X2

dir. Bryan Singer

Opens Fri May 2 at various theaters.

By mining the X-Men comics, Hollywood has carved an unlikely yet necessary niche: action films with equal amounts estrogen and testosterone. X-Men translates into high-adrenaline action films that aren't oozing with man-sweat and subtext that screams, "Beware the virile cock of the dude saving the universe!" They're a rare breed; even Halle Berry's forthcoming "Lady Bond" films promise to be tailored more for male hormones than female empowerment. But X-Men presents lady heroes with motivations just as complicated as those of their male peers (barring James Marsden as Cyclops, whose bratty little mouth and Vin Diesel steez deserve the smackdown). Every mutant is developed with an emotional flaw to counteract his or her exceptional physicality. Because of these gender-balanced complexities, X2's tagline, "The time has come for those who are different to stand united," doesn't come off like BS.

In fact, X-Men is the most equal-opportunity employer of all the comic books. In The Uncanny X-Men, humans have begun to evolve into what are known as mutants--human mutations with superhuman powers. The comic series' thesis of understanding and accepting all peoples (and the struggle required therein) has appealed to even the canny for 30 years, however. The first X-Men comic was penned by Stan Lee at the cusp of the civil rights movement in 1963. (Contextually, this manifests itself in the Malcolm X/Martin Luther King Jr.-like tactics of the comics' two main leaders, Magneto and Professor X, who quote the leaders liberally.)

The premise of the first X-Men movie pitted the X-Men, an organization and academy of good-hearted mutants led by the peaceful Professor X (Patrick Stewart), against the Brotherhood of Mutants, whose Reich-like notion of eliminating humans and establishing mutant rule threatened all of the world. X-Men did an excellent job providing necessary backstory and introducing characters such as Wolverine (Hugh Jackman), the amnesiac loner with steel knives in his knuckles; Dr. Jean Grey (Famke Janssen), the X-Men den mother with vast telepathic and telekinetic powers; Storm (Halle Berry), who is able to generate and control weather; and Rogue (Anna Paquin), the tragic young woman who can suck the life from a person with a mere touch. X-Men part one was brimming with action, though it emphasized character development over fancy fistfights. Besides, when your characters can shoot laser beams from their eyes (the aforementioned Cyclops) and shape-shift into any other person on earth (Mystique, played by Rebecca Romijn-Stamos), you don't have to dream up much more in the way of razzle-dazzle.

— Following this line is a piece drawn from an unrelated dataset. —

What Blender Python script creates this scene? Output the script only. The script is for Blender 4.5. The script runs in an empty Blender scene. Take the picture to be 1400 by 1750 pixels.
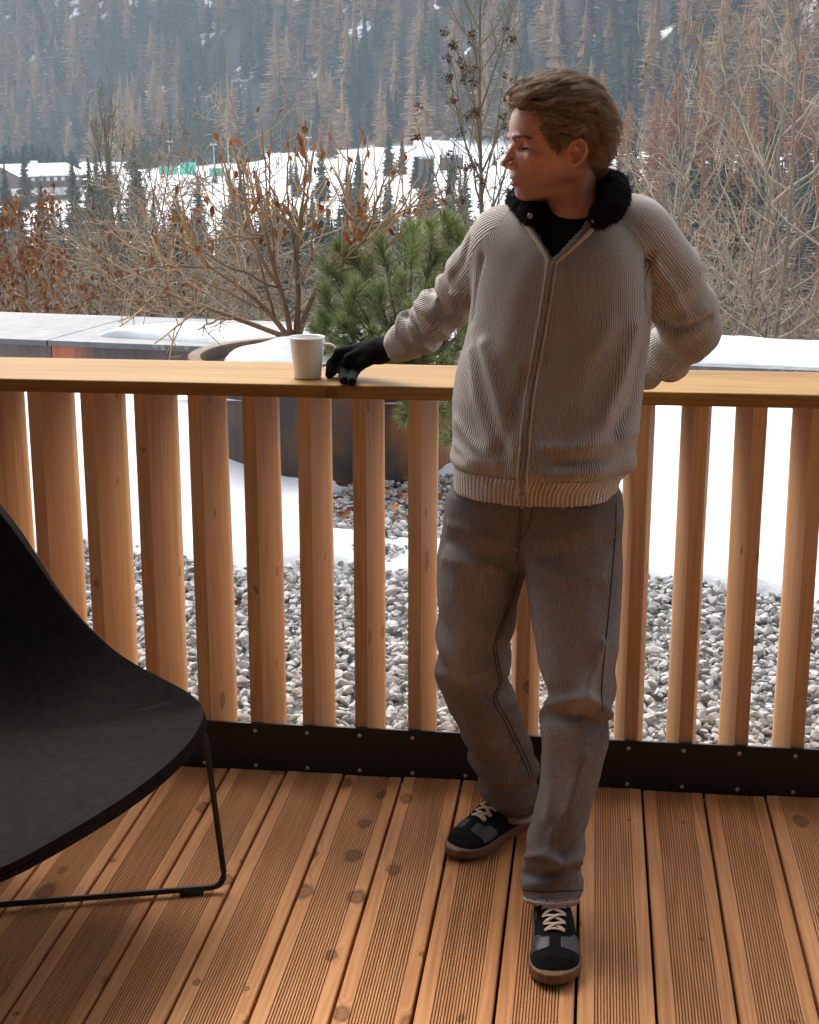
import bpy, bmesh, math, random
import numpy as np
from mathutils import Vector, Matrix, Euler

random.seed(7)
RNG = np.random.default_rng(11)
SC = bpy.context.scene
COL = SC.collection
rad = math.radians

# ------------------------------------------------------------------ camera
CAM_H, FPX, PITCH, YAW = 1.65, 2588.0, rad(14.4), rad(6.9)
cam = bpy.data.cameras.new('camera')
cam_o = bpy.data.objects.new('camera', cam)
COL.objects.link(cam_o)
cam.sensor_fit = 'VERTICAL'
cam.sensor_height = 24.0
cam.lens = 24.0 * FPX / 1750.0
cam.clip_start, cam.clip_end = 0.05, 4000.0
cam_o.location = (0, 0, CAM_H)
cam_o.rotation_euler = (math.pi / 2 - PITCH, 0, YAW)
SC.camera = cam_o

# ------------------------------------------------------------------ daylight: pale overcast winter sky
SUN_EL, SUN_AZ = rad(48), rad(-28)           # azimuth measured from +Y towards +X
world = bpy.data.worlds.new('World')
SC.world = world
world.use_nodes = True
wn, wl = world.node_tree.nodes, world.node_tree.links
wn.clear()
sky = wn.new('ShaderNodeTexSky')
sky.sky_type = 'NISHITA'
sky.sun_disc = False
sky.sun_elevation = SUN_EL
sky.sun_rotation = SUN_AZ
sky.air_density, sky.dust_density, sky.ozone_density = 1.0, 3.0, 1.0
hs = wn.new('ShaderNodeHueSaturation')
hs.inputs['Saturation'].default_value = 0.22   # cloud cover greys the blue out
bg = wn.new('ShaderNodeBackground')
bg.inputs['Strength'].default_value = 0.15
wo = wn.new('ShaderNodeOutputWorld')
wl.new(sky.outputs[0], hs.inputs['Color'])
wl.new(hs.outputs[0], bg.inputs['Color'])
wl.new(bg.outputs[0], wo.inputs['Surface'])

sun = bpy.data.lights.new('sun', 'SUN')
sun.energy, sun.angle, sun.color = 0.7, rad(35), (1.0, 0.95, 0.88)
sun_o = bpy.data.objects.new('sun', sun)
COL.objects.link(sun_o)
sd = Vector((math.sin(SUN_AZ) * math.cos(SUN_EL), math.cos(SUN_AZ) * math.cos(SUN_EL), math.sin(SUN_EL)))
sun_o.rotation_euler = (-sd).to_track_quat('-Z', 'Y').to_euler()

SC.view_settings.view_transform = 'Standard'
SC.view_settings.look = 'None'
SC.view_settings.exposure = 1.62
SC.view_settings.gamma = 1.0
SC.view_settings.use_curve_mapping = False
SC.cycles.use_denoising = True
SC.cycles.max_bounces = 8
SC.cycles.diffuse_bounces = 5
SC.cycles.volume_bounces = 0
SC.cycles.use_adaptive_sampling = False
SC.render.film_transparent = False

# ------------------------------------------------------------------ measuring helper: a direction seen from the tripod, met at a known distance
_cy, _sy = math.cos(YAW), math.sin(YAW)
FW = np.array([-_sy * math.cos(PITCH), _cy * math.cos(PITCH), -math.sin(PITCH)])
RT = np.array([_cy, _sy, 0.0])
UP = np.cross(RT, FW)


def ray(x, y):
    return FW + RT * ((x - 700) / FPX) - UP * ((y - 875) / FPX)


def PY(x, y, Y):
    d = ray(x, y)
    return np.array([0, 0, CAM_H]) + d * (Y / d[1])


def PZ(x, y, Z):
    d = ray(x, y)
    return np.array([0, 0, CAM_H]) + d * ((Z - CAM_H) / d[2])


# ------------------------------------------------------------------ object helpers
def tag(o, label=None, cat=None, group=None, kind=None):
    if label: o['label'] = label
    if cat: o['category'] = cat
    if group: o['group'] = group
    if kind: o['kind'] = kind
    return o


def empty(name, loc=(0, 0, 0), rz=0.0):
    o = bpy.data.objects.new(name, None)
    o.empty_display_size = 0.1
    COL.objects.link(o)
    o.location = loc
    o.rotation_euler = (0, 0, rz)
    return o


def link(name, me, parent=None, loc=None):
    o = bpy.data.objects.new(name, me)
    COL.objects.link(o)
    if parent is not None: o.parent = parent
    if loc is not None: o.location = loc
    return o


def np_mesh(name, V, quads=None, tris=None, mat=None, smooth=False, attrs=None, mat_idx=None):
    """Mesh from arrays: V (n,3), quads (m,4), tris (k,3)."""
    me = bpy.data.meshes.new(name)
    V = np.asarray(V, np.float32)
    q = np.zeros((0, 4), np.int32) if quads is None else np.asarray(quads, np.int32).reshape(-1, 4)
    t = np.zeros((0, 3), np.int32) if tris is None else np.asarray(tris, np.int32).reshape(-1, 3)
    me.vertices.add(len(V))
    me.vertices.foreach_set('co', V.ravel())
    nl = q.size + t.size
    me.loops.add(nl)
    me.loops.foreach_set('vertex_index', np.concatenate([q.ravel(), t.ravel()]))
    npoly = len(q) + len(t)
    me.polygons.add(npoly)
    starts = np.concatenate([np.arange(len(q)) * 4, q.size + np.arange(len(t)) * 3]).astype(np.int32)
    me.polygons.foreach_set('loop_start', starts)
    me.polygons.foreach_set('use_smooth', np.full(npoly, smooth, dtype=bool))
    if mat is not None:
        for m_ in (mat if isinstance(mat, (list, tuple)) else [mat]): me.materials.append(m_)
    if mat_idx is not None:
        me.polygons.foreach_set('material_index', np.asarray(mat_idx, np.int32))
    me.update(calc_edges=True)
    me.validate()
    if attrs:
        for k, a in attrs.items():
            a = np.asarray(a, np.float32)
            if a.ndim == 1:
                at = me.attributes.new(k, 'FLOAT', 'POINT'); at.data.foreach_set('value', a)
            else:
                at = me.attributes.new(k, 'FLOAT_VECTOR', 'POINT'); at.data.foreach_set('vector', a.ravel())
    return me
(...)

This allows room for the film's story line. X2 follows the same path, forgoing excessive sweaty violence for richly imaginative narrative. And the screenplay, by Michael Dougherty and Daniel Harris, is great; it would have been disastrous for the filmmakers not to rely on it.

X2 opens with the mutant Nightcrawler (Alan Cumming) deftly invading the White House. He's a teleporter, evading throngs of gun-wielding CIA agents by disappearing in a dark mist, achieved with a tasteful dollop of CGI. After summarily drop-kicking the government thugs in the Oval Office, Nightcrawler ends up pinning the president on his desk and stabbing something into its walnut veneer. It is a knife with a red ribbon attached. The ribbon reads, "Mutant Freedom Now."

After this scene, X2's plot is quickly revealed. Stunned by what he now perceives as an imminent mutant threat, the president grants a powerful military scientist, General William Stryker, permission to invade the X-Men compound--a school for young mutants--and simply question them. Thanks to a reactionary media, America is turning against and protesting mutants, making the country ripe for an all-out mutant/human war. This is good news to Stryker, who has some mutant bones to pick, so to speak, and is in the process of facilitating the mutants' total annihilation.

Meanwhile, the evil Magneto (Ian McKellen) is being held in a high-tech prison of plastic. (After all, considering Magneto's power to telekinetically manipulate metals, today's primitive iron jails wouldn't hold him.) Stryker himself is the mastermind behind the plastic--and as we soon see, he's the mastermind behind a lot more of the X-Men's impending foibles, subsequently forcing them to band with the Brotherhood of Mutants.

Though Halle Berry's blondeness is wrought by the worst-looking wig Hollywood has ever conjured, X-Men's computer graphics are superb. Minimal effects are blended with the natural scenery, and the makeup art is beyond phenomenal (Nightcrawler's archangel markings are both believable and beautiful), imbuing this very unrealistic tale with an element of realism. When you factor in the very human elements of persecution, morality, and acceptance, X2's world is brought to life even more spectacularly than the first X-Men film.

NOTE FOR NERDS: Inexplicably, the highly anticipated Gambit makes no appearance in this film. What the fuck?!